A significant new BNPL entrant is payments software giant ACI Worldwide, which last week announced ACI PayAfter, a global BNPL solution prepared to connect thousands of merchants to 70 different banks and other lenders at the point of sale through a single integration.

Customers at participating merchants will see a PayAfter prompt at checkout to apply for an instant BNPL loan tailored to the specific purchase, Miami-based ACI said in a press release. Several U.S. lenders are participating, according to PayAfter.

Cost of doing business

One likely effect of competition among BNPL providers is downward pressure on the fees merchants pay.

Klarna’s CEO last month told Bloomberg that the expanding array of point-of-sale loan options available to merchants has driven the price for closing BNPL deals below last year’s range of 3% to 6%, though he didn’t specify where fees have landed.

Affirm’s latest corporate guidance calls for its take rate, or the company’s total revenue per transaction fees, to stay flat through most of this year, but some analysts expect a drop in fees.

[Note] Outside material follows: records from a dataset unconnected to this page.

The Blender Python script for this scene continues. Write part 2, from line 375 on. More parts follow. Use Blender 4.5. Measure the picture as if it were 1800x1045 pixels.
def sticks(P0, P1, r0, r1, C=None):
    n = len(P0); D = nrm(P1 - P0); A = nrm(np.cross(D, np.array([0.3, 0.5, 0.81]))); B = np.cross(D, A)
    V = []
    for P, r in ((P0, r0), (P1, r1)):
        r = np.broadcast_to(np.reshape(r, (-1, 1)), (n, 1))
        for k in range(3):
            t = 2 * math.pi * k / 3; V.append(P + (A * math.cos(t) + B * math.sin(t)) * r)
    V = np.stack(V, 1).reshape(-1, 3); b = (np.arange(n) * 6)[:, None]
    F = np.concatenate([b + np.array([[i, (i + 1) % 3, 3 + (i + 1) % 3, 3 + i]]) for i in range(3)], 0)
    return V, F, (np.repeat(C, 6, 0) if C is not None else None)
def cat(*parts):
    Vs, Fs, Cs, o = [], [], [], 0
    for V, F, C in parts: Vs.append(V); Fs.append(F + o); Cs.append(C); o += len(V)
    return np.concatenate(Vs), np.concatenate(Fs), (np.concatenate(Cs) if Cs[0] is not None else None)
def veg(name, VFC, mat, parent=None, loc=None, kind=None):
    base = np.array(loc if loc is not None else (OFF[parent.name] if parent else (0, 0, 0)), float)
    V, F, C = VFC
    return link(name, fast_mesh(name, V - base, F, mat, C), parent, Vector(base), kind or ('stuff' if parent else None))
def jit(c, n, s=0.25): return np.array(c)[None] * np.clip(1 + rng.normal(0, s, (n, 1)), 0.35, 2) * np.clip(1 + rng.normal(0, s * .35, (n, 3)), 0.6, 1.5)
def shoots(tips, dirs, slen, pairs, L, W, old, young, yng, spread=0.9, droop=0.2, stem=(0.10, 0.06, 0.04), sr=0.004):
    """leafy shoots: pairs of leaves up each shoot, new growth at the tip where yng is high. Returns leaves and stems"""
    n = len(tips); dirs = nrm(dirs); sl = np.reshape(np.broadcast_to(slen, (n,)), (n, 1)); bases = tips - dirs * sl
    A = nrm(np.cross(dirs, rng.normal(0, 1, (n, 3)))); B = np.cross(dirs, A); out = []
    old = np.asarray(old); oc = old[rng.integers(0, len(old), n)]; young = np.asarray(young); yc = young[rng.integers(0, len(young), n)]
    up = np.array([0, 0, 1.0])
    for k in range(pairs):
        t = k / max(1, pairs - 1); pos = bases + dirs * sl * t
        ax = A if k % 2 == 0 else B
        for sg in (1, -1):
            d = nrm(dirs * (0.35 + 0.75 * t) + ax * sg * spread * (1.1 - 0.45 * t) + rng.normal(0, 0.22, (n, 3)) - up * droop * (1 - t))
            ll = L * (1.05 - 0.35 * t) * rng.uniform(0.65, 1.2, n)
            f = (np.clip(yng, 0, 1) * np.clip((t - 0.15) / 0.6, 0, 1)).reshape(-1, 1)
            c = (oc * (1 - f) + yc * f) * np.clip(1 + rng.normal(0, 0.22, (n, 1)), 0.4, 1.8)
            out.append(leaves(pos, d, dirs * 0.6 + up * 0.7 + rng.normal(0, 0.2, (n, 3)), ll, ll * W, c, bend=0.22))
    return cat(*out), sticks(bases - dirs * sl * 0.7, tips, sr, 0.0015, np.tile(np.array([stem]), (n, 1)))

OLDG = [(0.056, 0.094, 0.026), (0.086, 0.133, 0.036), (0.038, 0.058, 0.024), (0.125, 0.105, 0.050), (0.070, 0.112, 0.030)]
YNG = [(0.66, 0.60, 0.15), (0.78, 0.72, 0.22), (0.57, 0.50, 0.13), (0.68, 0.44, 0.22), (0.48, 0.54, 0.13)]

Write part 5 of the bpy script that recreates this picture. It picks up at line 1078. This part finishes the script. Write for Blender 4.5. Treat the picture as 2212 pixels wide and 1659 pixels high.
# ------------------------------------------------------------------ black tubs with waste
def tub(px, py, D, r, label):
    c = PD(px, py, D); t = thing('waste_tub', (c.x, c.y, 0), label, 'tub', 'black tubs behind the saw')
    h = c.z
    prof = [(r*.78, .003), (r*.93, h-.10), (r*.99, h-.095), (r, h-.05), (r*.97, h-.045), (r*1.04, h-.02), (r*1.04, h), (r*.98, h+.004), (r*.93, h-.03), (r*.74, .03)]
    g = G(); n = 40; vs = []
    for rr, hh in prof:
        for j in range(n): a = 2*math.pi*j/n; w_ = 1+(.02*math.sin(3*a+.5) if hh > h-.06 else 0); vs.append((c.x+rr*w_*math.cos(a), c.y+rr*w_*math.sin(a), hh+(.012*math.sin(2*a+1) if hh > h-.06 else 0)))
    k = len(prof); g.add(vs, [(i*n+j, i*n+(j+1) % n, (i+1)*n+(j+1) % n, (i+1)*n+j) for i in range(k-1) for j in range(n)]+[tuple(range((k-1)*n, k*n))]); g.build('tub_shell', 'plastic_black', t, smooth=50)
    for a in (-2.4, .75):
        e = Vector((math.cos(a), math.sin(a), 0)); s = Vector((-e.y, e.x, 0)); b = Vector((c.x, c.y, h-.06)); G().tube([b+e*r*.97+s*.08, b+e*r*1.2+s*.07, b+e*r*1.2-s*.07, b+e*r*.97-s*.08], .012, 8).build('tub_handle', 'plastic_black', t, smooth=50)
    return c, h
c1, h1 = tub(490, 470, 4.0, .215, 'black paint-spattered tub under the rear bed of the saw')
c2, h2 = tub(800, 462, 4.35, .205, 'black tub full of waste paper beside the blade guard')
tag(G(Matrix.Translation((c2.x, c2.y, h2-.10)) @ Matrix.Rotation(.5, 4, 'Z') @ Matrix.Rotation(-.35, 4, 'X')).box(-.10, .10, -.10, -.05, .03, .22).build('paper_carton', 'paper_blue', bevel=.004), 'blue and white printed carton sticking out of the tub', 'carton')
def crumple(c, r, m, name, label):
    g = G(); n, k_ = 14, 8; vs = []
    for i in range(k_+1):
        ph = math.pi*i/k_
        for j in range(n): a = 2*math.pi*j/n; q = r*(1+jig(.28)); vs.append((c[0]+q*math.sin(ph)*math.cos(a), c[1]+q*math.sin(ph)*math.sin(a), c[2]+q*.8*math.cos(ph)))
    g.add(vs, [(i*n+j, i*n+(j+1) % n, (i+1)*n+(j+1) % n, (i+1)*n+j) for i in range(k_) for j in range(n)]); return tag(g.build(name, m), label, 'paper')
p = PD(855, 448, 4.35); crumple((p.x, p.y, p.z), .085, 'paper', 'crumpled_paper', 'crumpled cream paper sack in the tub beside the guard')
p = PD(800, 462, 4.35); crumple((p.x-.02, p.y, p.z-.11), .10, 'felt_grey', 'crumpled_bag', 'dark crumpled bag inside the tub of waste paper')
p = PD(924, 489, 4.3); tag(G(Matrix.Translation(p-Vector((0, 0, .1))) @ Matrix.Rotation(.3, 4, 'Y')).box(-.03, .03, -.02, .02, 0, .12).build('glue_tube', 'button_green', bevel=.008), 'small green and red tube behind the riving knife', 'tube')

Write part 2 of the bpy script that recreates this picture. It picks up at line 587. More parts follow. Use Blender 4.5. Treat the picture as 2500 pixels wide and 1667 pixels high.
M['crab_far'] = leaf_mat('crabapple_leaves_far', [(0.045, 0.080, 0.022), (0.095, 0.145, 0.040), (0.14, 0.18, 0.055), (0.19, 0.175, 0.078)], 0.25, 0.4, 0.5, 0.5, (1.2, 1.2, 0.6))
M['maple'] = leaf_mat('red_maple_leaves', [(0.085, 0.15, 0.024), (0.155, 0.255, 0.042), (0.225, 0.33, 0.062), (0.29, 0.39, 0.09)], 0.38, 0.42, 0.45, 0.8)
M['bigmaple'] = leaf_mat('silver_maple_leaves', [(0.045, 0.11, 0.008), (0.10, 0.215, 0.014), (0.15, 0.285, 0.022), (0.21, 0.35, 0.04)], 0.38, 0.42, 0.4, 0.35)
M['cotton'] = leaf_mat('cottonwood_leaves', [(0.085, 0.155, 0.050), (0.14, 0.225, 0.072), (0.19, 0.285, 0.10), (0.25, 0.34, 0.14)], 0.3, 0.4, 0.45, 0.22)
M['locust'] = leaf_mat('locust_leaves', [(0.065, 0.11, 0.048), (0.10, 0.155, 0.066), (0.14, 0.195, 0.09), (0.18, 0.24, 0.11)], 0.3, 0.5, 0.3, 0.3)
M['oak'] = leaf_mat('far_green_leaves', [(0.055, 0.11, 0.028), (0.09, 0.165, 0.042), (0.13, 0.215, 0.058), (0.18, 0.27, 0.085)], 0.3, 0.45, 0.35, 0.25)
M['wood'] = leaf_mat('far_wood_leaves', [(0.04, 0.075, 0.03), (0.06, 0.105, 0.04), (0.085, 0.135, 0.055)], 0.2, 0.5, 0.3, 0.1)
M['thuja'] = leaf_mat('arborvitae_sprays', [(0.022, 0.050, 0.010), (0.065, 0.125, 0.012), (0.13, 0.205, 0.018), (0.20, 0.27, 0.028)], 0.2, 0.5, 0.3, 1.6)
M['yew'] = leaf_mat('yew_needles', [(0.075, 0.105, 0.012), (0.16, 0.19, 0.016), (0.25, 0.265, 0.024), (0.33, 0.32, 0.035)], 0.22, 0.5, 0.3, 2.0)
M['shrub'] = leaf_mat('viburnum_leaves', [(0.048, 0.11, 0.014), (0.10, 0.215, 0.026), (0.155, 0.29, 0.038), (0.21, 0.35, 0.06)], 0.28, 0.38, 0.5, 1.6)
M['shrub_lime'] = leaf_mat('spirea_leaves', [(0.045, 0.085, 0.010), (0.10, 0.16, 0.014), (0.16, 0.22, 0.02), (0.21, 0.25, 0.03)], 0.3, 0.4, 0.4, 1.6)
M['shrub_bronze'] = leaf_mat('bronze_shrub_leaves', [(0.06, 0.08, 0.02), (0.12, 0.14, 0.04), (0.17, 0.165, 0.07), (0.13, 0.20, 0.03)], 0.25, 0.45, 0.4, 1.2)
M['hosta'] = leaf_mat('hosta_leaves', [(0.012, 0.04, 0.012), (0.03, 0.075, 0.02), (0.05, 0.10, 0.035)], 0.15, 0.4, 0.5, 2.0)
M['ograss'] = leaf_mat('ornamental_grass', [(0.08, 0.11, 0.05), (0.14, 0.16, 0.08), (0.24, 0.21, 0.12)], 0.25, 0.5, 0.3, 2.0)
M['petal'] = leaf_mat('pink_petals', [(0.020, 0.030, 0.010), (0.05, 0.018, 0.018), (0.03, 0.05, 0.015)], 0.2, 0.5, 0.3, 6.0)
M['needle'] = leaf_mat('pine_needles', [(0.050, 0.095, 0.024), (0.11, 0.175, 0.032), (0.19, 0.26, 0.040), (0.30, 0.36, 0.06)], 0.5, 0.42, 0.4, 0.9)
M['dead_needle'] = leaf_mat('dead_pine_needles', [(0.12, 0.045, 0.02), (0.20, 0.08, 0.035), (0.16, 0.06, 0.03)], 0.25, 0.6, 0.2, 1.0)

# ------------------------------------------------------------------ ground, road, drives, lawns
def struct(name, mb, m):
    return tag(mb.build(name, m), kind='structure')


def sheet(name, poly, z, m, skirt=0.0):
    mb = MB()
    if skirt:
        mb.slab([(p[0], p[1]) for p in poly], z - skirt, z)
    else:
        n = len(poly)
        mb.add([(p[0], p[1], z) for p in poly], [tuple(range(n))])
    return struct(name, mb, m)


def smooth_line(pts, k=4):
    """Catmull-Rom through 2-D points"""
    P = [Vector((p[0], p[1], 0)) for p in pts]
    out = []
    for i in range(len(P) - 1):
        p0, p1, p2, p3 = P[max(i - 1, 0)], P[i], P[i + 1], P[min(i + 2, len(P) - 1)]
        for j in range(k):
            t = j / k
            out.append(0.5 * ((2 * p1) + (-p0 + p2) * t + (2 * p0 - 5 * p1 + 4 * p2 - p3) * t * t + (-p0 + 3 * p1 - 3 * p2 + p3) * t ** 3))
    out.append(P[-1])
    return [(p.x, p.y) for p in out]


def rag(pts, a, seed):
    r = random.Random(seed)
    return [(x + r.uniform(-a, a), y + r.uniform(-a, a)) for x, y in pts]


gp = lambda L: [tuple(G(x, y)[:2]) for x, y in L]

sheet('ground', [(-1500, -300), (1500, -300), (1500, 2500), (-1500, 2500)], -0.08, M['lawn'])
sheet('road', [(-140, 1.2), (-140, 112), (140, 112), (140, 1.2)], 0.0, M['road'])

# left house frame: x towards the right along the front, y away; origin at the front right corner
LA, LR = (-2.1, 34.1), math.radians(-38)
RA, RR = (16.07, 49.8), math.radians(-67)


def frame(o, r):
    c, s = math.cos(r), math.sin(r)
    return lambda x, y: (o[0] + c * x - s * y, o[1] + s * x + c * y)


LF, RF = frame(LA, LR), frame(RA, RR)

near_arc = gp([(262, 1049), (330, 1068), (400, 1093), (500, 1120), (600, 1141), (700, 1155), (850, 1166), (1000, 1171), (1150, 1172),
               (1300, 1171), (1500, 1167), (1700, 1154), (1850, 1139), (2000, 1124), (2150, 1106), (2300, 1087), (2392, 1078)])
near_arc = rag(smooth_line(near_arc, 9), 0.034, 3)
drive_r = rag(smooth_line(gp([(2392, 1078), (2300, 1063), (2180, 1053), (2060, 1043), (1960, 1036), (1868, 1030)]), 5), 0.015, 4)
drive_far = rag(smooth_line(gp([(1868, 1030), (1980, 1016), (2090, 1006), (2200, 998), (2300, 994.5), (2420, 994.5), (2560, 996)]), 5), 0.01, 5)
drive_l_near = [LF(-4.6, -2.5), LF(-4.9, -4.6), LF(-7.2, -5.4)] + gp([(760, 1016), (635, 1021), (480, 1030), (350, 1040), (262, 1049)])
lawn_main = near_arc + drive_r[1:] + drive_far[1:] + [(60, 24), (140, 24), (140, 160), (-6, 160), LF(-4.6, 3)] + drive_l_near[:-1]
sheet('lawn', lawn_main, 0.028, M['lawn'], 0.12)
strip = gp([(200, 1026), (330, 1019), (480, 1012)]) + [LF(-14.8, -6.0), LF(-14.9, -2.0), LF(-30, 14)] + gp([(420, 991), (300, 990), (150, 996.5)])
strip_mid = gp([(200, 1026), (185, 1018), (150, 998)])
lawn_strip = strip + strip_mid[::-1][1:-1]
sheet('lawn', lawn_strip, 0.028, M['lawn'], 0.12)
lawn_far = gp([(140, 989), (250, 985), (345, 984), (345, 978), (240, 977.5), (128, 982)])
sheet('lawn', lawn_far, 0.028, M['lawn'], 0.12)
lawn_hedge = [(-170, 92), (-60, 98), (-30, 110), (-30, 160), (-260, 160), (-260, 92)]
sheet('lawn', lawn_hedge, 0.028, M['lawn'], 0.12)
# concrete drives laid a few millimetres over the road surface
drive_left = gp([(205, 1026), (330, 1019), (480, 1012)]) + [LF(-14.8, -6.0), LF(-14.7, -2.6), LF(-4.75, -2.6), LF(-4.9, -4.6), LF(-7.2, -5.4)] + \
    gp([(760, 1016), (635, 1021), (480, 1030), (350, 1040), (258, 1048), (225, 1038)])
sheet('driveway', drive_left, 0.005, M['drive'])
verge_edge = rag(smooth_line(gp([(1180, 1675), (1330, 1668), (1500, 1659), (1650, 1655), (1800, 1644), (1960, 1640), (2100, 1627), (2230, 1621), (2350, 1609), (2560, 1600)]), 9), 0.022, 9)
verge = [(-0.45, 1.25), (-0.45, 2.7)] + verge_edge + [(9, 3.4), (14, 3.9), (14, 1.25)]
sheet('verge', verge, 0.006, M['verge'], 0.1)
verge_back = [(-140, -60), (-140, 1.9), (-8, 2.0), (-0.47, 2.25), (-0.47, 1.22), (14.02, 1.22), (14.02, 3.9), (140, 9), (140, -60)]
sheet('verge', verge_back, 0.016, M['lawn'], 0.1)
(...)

“As Affirm continues to add enterprise clients like Amazon and Shopify, we believe the company’s take rate will continue to decline,” Daniel Perlin, managing director at RBC Capital Markets in Annapolis, Maryland, said this month in a note to investors.

While many BNPL providers still tout interest-free loans — especially for deals where buyers repay in four equal installments — Perlin noted that Affirm in recent months has been steadily moving toward offering longer-term loans with interest, akin to a typical bank loan.

Affirm's longtime BNPL partner Walmart advertises “Gift today, pay later” instant in-store loans with terms that stretch from 3 months to two years at interest rates ranging from 10% to 30%.

“We believe these trends are making Affirm’s financials tilt more towards a financial services, rather than a technology company, business model,” Perlin said.

That’s good news for banks for a few reasons, according to Nathan Hilt, a financial services consultant with Protiviti.

“Initially one of the things people liked about BNPL loans was their simplicity compared with credit cards, but with consumers opening multiple BNPL loan accounts it can get pretty hard to manage those versus a credit card, where all your purchases and money owed is consolidated in a single account,” Hilt said.

'The wild west'

The BNPL sector also is generally unregulated. The Consumer Financial Protection Bureau’s inquiry announced two months ago into the practices of BNPL lenders including Affirm, Afterpay, Klarna, PayPal and Zip adds further uncertainty to industry players’ futures, Hilt said.

“BNPL seems like the wild west, and if the CFPB adds new rules and transparency that put pressure on the existing business models, that could hurt profits,” Hilt said.

In the U.K., BNPL lenders are also not officially regulated, but the country’s financial watchdog last week ordered four BNPL lenders operating there to clarify their contract terms. Subsequently Openpay, Clearpay and Laybuy refunded late-fee charges to consumers on canceled BNPL purchases.

Banks are meanwhile building out their own point-of-sale lending models through Visa Installments and Mastercard Installments, augmenting the post-purchase installment loan options most of the largest issuers offer to existing credit card customers. American Express is now pushing BNPL offers at the point of sale through AmexTravel.com and Delta Airlines.

New York-based Splitit says it’s seeing strong adoption from merchants through a middle-ground approach, in which Splitit extends point-of-sale installment loans via any customer’s existing credit card, spreading out payments for specific purchases over two months to three years.

“The BNPL loan market is very hot, and if fintech players wind up consolidating because of the pressure and regulations, banks and traditional credit card issuers have a lot of different opportunities to use existing business models to capture more installment loans at the point of sale too,” said Adam Mawdesley, Splitit’s chief revenue officer.